Pendant ce temps, si la pièce était représentée, on devait voir, par un double décor, la Mère de Dieu et le chœur dans l’intérieur de la maison. Elle songe à son fils, et sa douleur la prive de sommeil.


« Hélas ! hélas ! quand donc le sommeil descendra-t-il sur mes yeux ?

PREMIER DEMI-CHOEUR. — Pour nous, ô maîtresse, étendues à terre, nous avons reposé, laissant aller nos corps, et toutes, vieilles, jeunes ou vierges, appuyant nos têtes contre le dos les unes des autres, ou bien plaçant nos mains sous nos joues, nous avons pris un peu de sommeil ; mais toi, tu n’as ni dormi ni étendu ton corps, et tu as passé toute la nuit à gémir. Voici l’aurore…

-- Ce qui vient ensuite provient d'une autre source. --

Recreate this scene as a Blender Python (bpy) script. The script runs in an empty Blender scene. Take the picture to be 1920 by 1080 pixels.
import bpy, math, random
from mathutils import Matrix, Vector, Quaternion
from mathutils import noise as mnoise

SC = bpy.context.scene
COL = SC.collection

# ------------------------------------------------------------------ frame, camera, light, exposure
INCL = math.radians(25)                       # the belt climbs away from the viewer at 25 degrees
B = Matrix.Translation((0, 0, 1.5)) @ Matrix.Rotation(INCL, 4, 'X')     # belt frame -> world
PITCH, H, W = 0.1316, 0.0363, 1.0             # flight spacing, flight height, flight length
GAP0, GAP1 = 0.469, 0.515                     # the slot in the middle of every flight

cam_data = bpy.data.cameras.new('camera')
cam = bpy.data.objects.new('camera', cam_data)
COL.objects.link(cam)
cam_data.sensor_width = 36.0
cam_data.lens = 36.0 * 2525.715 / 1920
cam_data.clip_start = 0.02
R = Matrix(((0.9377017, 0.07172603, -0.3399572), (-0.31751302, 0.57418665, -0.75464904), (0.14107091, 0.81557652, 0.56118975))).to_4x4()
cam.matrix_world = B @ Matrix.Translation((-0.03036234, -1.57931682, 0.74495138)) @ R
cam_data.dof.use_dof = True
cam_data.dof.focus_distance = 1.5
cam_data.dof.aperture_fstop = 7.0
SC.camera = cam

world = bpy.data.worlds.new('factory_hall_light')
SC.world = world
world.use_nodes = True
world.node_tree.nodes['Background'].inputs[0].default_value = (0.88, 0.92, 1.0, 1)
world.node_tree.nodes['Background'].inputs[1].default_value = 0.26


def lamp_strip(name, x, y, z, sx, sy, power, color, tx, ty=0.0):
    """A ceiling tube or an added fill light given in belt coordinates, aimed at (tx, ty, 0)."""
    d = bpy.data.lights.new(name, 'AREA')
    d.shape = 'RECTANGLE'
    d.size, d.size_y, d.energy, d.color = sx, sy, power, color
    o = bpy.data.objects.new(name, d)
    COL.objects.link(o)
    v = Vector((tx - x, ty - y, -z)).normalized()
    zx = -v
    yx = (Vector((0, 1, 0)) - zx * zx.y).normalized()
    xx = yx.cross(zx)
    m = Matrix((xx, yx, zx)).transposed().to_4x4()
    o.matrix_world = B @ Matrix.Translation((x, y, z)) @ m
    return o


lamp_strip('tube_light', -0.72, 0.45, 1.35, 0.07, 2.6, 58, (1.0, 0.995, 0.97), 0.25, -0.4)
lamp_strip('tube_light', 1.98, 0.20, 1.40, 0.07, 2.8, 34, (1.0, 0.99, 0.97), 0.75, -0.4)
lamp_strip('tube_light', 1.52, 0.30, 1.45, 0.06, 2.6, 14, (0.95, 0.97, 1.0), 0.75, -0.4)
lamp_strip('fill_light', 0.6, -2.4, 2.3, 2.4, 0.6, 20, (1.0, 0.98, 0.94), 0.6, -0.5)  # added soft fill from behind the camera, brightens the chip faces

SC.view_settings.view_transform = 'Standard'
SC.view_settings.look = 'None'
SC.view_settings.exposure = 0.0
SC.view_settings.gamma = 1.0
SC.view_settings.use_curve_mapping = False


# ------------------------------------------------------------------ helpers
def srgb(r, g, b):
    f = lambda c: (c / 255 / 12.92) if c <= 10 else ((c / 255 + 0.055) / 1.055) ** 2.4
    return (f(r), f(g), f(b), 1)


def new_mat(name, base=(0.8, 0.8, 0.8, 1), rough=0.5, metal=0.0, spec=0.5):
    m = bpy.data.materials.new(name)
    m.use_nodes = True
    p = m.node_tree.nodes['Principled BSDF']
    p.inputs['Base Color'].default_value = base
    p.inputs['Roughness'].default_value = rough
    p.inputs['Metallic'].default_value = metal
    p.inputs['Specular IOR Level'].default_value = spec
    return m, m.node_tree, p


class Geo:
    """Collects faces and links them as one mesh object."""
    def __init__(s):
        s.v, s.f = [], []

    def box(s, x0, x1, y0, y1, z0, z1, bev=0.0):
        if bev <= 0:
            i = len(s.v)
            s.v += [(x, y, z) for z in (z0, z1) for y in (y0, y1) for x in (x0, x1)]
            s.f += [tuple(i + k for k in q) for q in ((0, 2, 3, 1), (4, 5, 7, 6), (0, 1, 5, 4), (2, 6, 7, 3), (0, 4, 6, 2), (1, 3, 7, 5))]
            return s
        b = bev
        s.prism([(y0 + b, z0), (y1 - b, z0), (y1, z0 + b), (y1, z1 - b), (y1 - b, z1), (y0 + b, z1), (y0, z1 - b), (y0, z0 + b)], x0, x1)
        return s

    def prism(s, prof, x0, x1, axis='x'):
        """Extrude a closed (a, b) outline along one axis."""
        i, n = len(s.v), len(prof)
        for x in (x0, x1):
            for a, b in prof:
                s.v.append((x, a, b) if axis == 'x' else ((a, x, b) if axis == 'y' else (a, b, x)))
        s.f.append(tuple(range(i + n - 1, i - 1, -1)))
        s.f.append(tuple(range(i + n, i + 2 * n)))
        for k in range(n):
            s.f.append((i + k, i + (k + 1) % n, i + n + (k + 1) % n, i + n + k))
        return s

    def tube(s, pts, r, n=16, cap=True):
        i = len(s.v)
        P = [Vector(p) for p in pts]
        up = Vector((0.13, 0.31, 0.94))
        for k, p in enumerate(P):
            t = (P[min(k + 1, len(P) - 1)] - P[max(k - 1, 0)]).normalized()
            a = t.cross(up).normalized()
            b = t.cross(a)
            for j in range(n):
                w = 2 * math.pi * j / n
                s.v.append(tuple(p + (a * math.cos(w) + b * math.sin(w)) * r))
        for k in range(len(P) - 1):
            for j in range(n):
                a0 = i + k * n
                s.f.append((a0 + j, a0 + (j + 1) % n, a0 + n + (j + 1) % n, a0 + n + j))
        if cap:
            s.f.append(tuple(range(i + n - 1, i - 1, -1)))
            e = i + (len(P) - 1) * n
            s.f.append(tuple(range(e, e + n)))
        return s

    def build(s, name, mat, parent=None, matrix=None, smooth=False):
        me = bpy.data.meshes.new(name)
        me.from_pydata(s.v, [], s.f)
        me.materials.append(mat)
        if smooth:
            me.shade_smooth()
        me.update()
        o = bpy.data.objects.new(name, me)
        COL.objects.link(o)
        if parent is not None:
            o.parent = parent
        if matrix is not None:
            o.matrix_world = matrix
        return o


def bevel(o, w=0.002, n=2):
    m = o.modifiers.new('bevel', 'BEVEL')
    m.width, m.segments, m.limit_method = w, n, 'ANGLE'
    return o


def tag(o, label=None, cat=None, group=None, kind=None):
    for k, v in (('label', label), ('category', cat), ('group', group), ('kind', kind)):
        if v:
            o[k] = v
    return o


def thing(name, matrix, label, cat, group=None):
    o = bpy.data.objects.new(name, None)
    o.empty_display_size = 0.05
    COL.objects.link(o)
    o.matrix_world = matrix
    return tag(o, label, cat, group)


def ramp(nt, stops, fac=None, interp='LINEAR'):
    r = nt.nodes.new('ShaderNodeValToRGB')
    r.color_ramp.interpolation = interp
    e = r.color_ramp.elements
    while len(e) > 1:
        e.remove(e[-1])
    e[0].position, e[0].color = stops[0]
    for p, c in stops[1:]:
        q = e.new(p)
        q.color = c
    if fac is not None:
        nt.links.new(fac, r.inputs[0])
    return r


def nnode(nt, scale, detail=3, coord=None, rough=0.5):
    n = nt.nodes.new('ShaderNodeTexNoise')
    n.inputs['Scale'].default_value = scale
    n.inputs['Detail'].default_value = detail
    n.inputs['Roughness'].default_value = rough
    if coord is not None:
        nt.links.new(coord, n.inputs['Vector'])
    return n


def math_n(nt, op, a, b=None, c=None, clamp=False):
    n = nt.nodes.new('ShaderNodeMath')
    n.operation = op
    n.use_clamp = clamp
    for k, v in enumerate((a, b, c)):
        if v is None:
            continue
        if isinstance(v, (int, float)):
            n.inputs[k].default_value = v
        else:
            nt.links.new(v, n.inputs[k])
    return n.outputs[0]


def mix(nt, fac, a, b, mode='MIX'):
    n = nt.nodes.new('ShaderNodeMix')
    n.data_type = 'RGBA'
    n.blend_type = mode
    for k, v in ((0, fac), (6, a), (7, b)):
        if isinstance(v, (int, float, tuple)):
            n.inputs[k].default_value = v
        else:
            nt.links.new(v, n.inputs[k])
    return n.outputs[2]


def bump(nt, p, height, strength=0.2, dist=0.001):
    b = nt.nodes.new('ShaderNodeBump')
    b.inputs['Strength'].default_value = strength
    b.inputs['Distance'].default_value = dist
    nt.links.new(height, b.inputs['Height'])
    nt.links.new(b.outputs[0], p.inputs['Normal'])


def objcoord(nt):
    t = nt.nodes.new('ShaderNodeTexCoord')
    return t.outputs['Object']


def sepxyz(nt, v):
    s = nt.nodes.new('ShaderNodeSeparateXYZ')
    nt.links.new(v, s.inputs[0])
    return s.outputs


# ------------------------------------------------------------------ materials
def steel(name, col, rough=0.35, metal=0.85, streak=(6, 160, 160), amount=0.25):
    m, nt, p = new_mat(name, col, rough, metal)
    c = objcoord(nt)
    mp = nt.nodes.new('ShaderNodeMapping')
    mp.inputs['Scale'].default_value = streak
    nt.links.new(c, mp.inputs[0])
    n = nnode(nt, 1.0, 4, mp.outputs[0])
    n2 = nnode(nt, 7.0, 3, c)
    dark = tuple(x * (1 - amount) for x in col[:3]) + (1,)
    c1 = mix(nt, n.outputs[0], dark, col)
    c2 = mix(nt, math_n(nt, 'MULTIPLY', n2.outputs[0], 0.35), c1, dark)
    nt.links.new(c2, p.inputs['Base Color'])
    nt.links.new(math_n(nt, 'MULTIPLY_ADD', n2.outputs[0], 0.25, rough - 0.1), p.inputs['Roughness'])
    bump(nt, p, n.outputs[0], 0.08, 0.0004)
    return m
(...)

DEUXIÈME DEMI-CHOEUR. — Pour moi, agitée aussi d’inquiétude, je suis étendue à terre, mais sans sommeil ni repos, écoutant, ô Vierge, tes violens soupirs et tes sanglots.

LA MÈRE DE DIEU. – Debout ! debout ! Qu’attendez-vous, femmes ? Sortez, allez du côté de la ville. Approchez-vous autant que cela vous sera possible, vous apprendrez peut-être quelque chose de nouveau. »


Un cinquième messager arrive :


« Où pourrais-je trouver la mère de Jésus ? Est-elle dans cette maison ?

LE CHOEUR. — Tu la vois, c’est elle qui est là. »

  1. Je crois qu’après le vers 1,796, malgré ce vers et le précédent, qui ont pu induire en erreur, c’est toujours Joseph qui parle et non pas la Mère de Dieu. Celle-ci est dans la maison, comme on le voit bientôt après. C’est donc à tort, je pense, qu’on lui fait dire les vers 1,797, 1,798, 1,799.